Il a fallu l’arrivée de cette exposition à la Royal Academy pour redonner un peu d’élan au marché de l’artiste, puisque son record absolu aux enchères a été établi à 6 millions de dollars en mai 2022, soit quelques mois avant l’ouverture de cette exposition londonienne. Avery a décroché son premier coup de marteau millionnaire tardivement, en 2009, pour une œuvre figurative réalisée en 1945. Une trentaine de résultats millionnaires ont suivi depuis. Le poids du record de son ami Adolph GOTTLIEB est à peu près équivalent au sien (6,5m$), mais bien plus précoce, ayant été établi il y a 15 ans. Quant à Mark ROTHKO, il domine très nettement la compétition avec 145 ventes millionnaires depuis la fin des années 1980, dont un record établi à plus de 86,8m$ en 2012 pour l’une de ses plus belles abstractions colorées.
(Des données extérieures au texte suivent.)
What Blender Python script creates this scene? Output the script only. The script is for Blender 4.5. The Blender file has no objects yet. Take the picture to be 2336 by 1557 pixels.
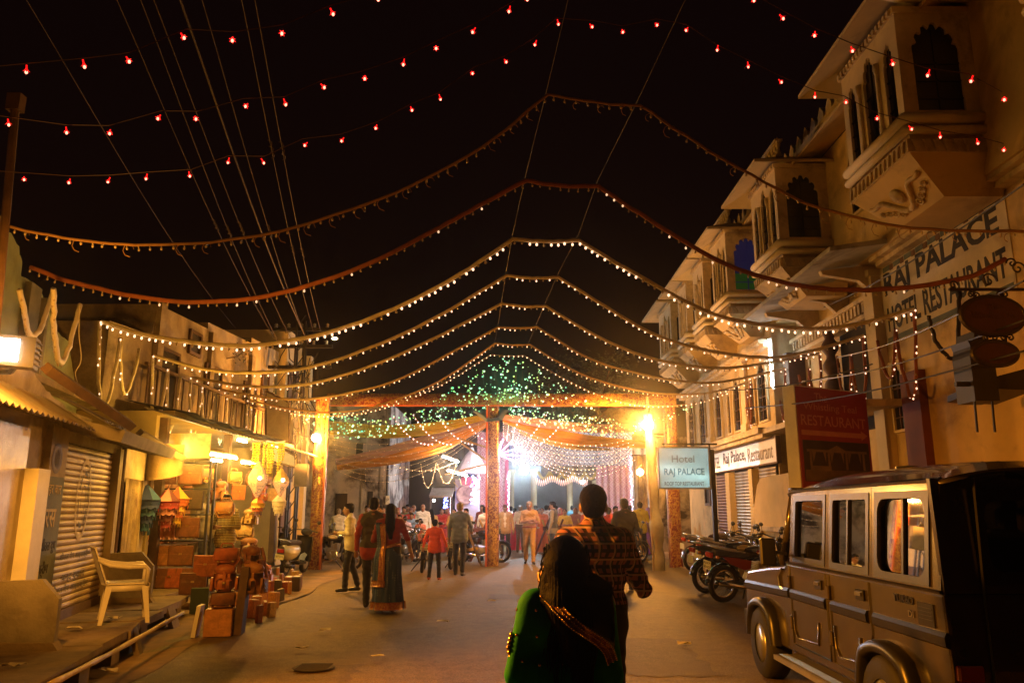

Evolution du record d’adjudication de Milton Avery aux enchères (copyright Artprice.com)
Comparaisons des records d’adjudications entre Avery, Gottlieb et Rothko
Record d’adjudication de Milton Clark Avery : 6m$ pour The Letter (1945), Sotheby’s NY, le 17 mai 2022
Record d’adjudication de Adolph Gottlieb : 6,5m$ pour Cool Blast (1960), Christie’s NY, le 13 mai 2008
Record d’adjudication de Mark Rothko : 86,8m$ pour Orange, Red, Yellow (1961), Christie’s NY, le 8 mai 2012
Distribution géographique du produit des ventes aux enchères depuis 2000 de Milton Avery (copyright Artprice.com)
Biographique brève
Milton Avery naît en 1885 à Altmar, dans l’État de New York, au sein d’une famille ouvrière. Son parcours pour devenir peintre n’a pas coulé de source. Il quitte l’école à 16 ans et passe une décennie à exercer différents emplois d’usine en tant qu’aligneur, assembleur, tourneur et mécanicien. En 1905, Avery s’inscrit à un cours du soir en lettres commerciales dans le Connecticut et son tuteur, inspiré, lui conseille de passer à des cours de dessin d’après nature. Après 15 années de formation artistique en Nouvelle-Angleterre, il s’installe en 1925 à New York, y intègre la scène artistique et se lie d’amitié avec quelques peintres parmi les plus importants de l’histoire, dont Mark Rothko, puis Barnett Newman. En 1931, le MoMA révèle au public américain le travail des artistes fauves, notamment celui de Matisse qui laisse une très forte impression sur Avery, dont l’œuvre devient de plus en plus abstraite. Il élimine et simplifie, ne laissant rien d’autre que la couleur et le motif.
En 1929, un musée à Washington fait l’acquisition de plusieurs de ses œuvres, tandis que des expositions au sein d’autres musées assurent son rayonnement. Ce n’est qu’en 1952, et à l’âge de 67 ans, qu’Avery obtient sa première rétrospective muséale. Inaugurée au Baltimore Museum of Art, cette grande exposition de 85 œuvres a voyagé (sous une forme réduite) vers d’autres lieux à Washington DC, Hartford et Boston. A la fin de sa carrière, en 1960, son œuvre fait l’objet d’une rétrospective au Whitney Museum de Washington. Ces expositions lui ont enfin assuré une reconnaissance nationale, tandis qu’il restait méconnu malgré une quarantaine d’années d’activité artistique intensive. Aujourd’hui, son travail a sa place dans les plus grands musées du monde, dont la National Gallery of Art à Washington, la Tate Gallery à Londres, le MoMA de New York et le musée d’Art de Los Angeles.